ECB: Headline inflation in euro zone to drop to 1.7% in 2026

Headline inflation in the euro zone, as measured by the Harmonised Index of Consumer Prices (HICP), is projected to move sideways, at around two per cent, for the rest of 2025, and then to drop to 1.7 per cent in 2026 before recovering to 1.9 per cent in 2027, according to a European Central Bank (ECB) staff macroeconomic projections for the euro area published on September 11.

The drop in 2026 reflects a further gradual easing in the non-energy components, while energy inflation is expected to remain volatile, but to rise over the projection horizon, in part because of the start of the EU Emissions Trading System 2 (ETS2) in 2027, the report said.

It said that food inflation is expected to remain elevated initially, as lagged effects from past price increases in international food commodities feed through, but to moderate to rates somewhat above two per cent in 2026 and 2027.
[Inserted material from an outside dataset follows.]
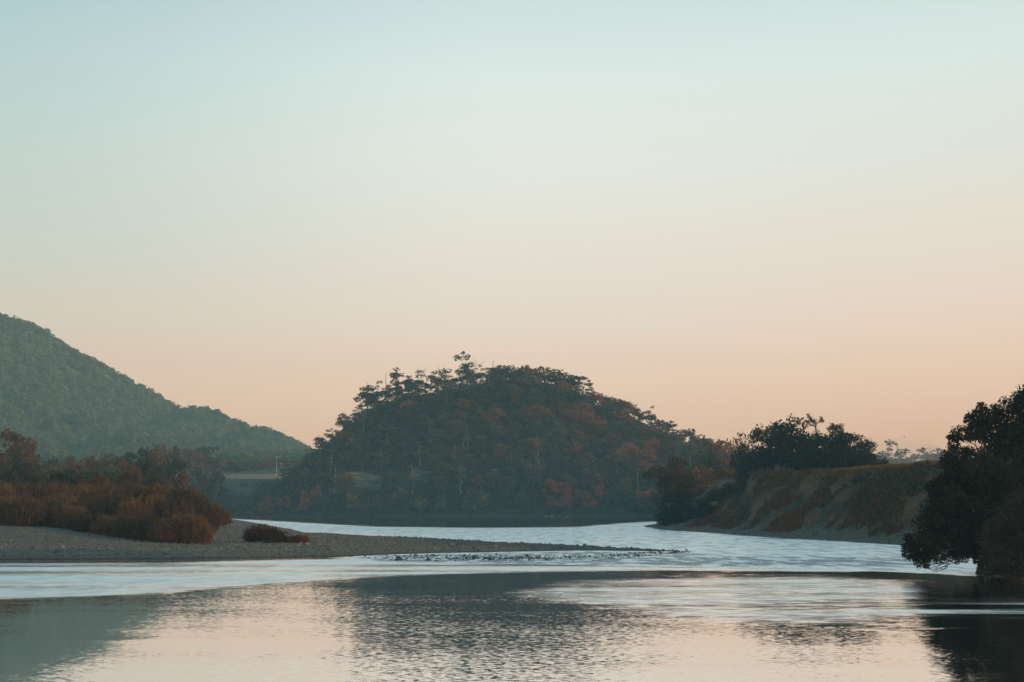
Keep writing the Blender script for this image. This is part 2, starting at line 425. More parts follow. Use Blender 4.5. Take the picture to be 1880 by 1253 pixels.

HICP inflation excluding energy and food (HICPX) is expected to decline as wage pressures recede and services inflation moderates, and as the appreciation of the euro feeds through the pricing chain and curbs goods inflation.

Lower wage growth, as past real wage losses have been recouped, coupled with a recovery in productivity growth, is expected to lead to significantly slower unit labour cost growth.

Compared with the June 2025 projections, the outlook for headline HICP inflation has been revised up by 0.1 percentage points for both 2025 and 2026 on account of higher energy commodity price outcomes and assumptions, as well as lagged effects from higher international food commodity prices, which more than offset the appreciation of the euro.

For 2027, the lagged effects of the appreciation of the euro are seen to predominate, resulting in a 0.1 percentage point downward revision.

Trade tariffs and related uncertainty contributed to strong fluctuations in economic activity during the first half of 2025, with frontloading of activity, especially in Ireland, the report said.

The unwinding of these factors in the second half of the year is expected to entail further volatility, blurring signals of the underlying momentum of the euro area economy.

In fact, looking through the volatility caused by the fluctuations in Irish data, economic growth in the rest of the euro area was more stable, and it is expected to remain so in the second half of the year, the report said.

Although the new US-EU trade agreement implies higher tariffs on euro area exports to the United States, it has helped to reduce trade policy uncertainty, it said.

Later in the horizon economic growth in the euro area is projected to strengthen, supported by several factors.

Rising real wages and employment, together with new government spending on infrastructure and defence, mainly in Germany, should bolster euro area domestic demand.

Furthermore, less restrictive financing conditions – mainly reflecting recent monetary policy decisions – and a rebound in foreign demand in 2027 are also seen to support the growth outlook.

Annual average real GDP growth is projected to be 1.2 per cent in 2025, 1.0 per cent in 2026 and 1.3 per cent in 2027.

Compared with the June 2025 Eurosystem staff macroeconomic projections, the outlook for GDP growth has been revised up by 0.3 percentage points for 2025, reflecting better than expected incoming data and a carry-over effect from revisions to historical data.

As not all of the data surprises relate to stronger than previously assumed frontloading of activity, they are only seen to be partly offset in the second half of the year.

The appreciation of the euro and weaker foreign demand (in part related to somewhat higher tariffs than assumed in the June projections) have resulted in a 0.1 percentage point downward revision for 2026, the report said.